10 Jan China property crisis: Aoyuan’s US$6 billion debt plan jolted by creditor dissent
China Aoyuan Group is standing by for a pivotal Hong Kong court decision on its restructuring plan, a ruling that may accelerate the end of its tussles with creditors over US$6 billion of offshore debt.
After a two-day trial over a creditor’s objection to the offshore plan offered by the defaulted developer ended earlier this week, Judge Jonathan Harris said he will deliver his decision on Thursday.
Harris’ approval would enable the Guangzhou-based developer to clear a major hurdle in appeasing creditors and quickly shift to implementing the settlement terms. A denial would send Aoyuan back to negotiations with creditors that may drag out its two-year saga since its first default and further sap precious resources.
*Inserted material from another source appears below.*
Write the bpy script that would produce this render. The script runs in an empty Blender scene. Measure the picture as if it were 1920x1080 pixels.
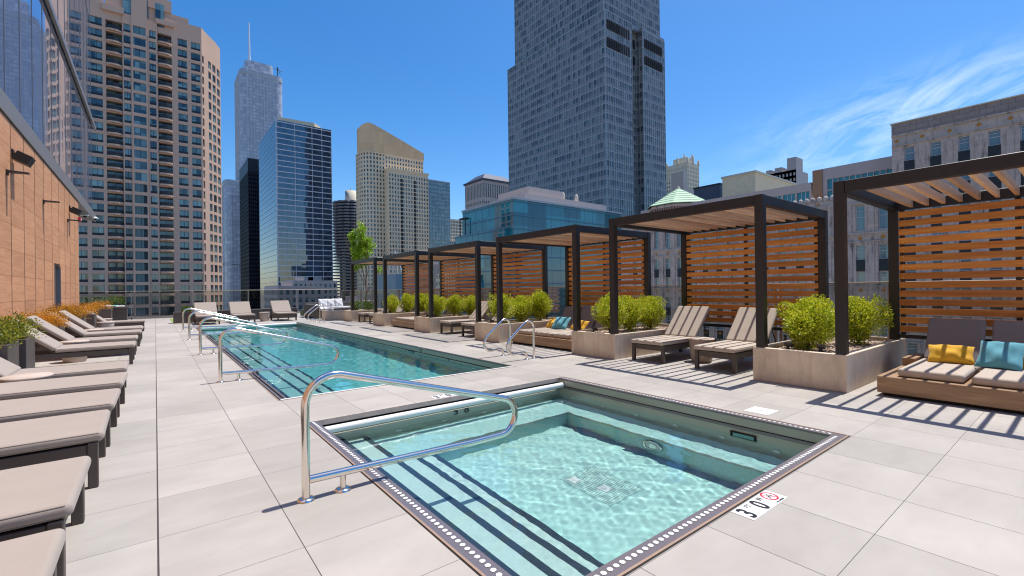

Any early rulings from the city’s courts are closely watched given the slow pace of negotiations of Chinese developers, and may set legal precedents impacting bigger trials such as for China Evergrande Group.
Aoyuan’s offshore plan has been approved by a majority of its creditors. A Hong Kong court sanction of it seemed merely a formality until one of the objecting creditors petitioned the court to deny the plan.
Harris will make a call after considering the two sides’ arguments, largely over fairness in treatment of creditor classes and the legitimacy of Aoyuan’s assessment in how much investors would recover.
Under the plan’s terms, creditors are expected to get new notes, shares in the company, convertible bonds and perpetual securities in exchange for their old notes.
Aoyuan’s plan to classify creditors into various classes is questionable and there is a stark difference in how they are compensated in the restructuring, the creditor’s lawyer said during the trial. The name of the creditor was referred simply to as “Ping An” in the court.
The company’s legal representative and financial adviser argued that the difference was because of different guarantee structures and seniority of claims.
Aoyuan expects some creditors to recover about 36 per cent of what they are owed, whereas the creditor disputing the plan said a report it commissioned showed a 0.7 per cent recovery.
That is partially because the company had not taken into account the worsening market conditions in 2023, Ping An’s lawyer said. Its cash-flow assumptions also are rosy, she added.
Patrick Cowley, a financial adviser to Aoyuan, countered that the creditor’s report failed to account for the latest debt level. The company’s cash flow forecast is based on the assumption that restructuring will normalise its business and lead to new project financing, he said.
Once ranked among China’s top 30 developers by sales, Aoyuan’s dollar notes were priced at around 2 cents, indicating investors do not expect to get paid much, according to Bloomberg-compiled prices.
Aoyuan has made efforts to ensure their offshore restructuring plan would be processed without hindrance. Last month, the company filed for Chapter 15 bankruptcy in New York to seek US court recognition for its offshore debt restructuring and ward off litigation.
Without US court recognition, “there is litigation risk that dissenting holders of the existing public notes may file actions to enforce their claims in the US courts even after the Hong Kong schemes are sanctioned by the Hong Kong court”, it said then.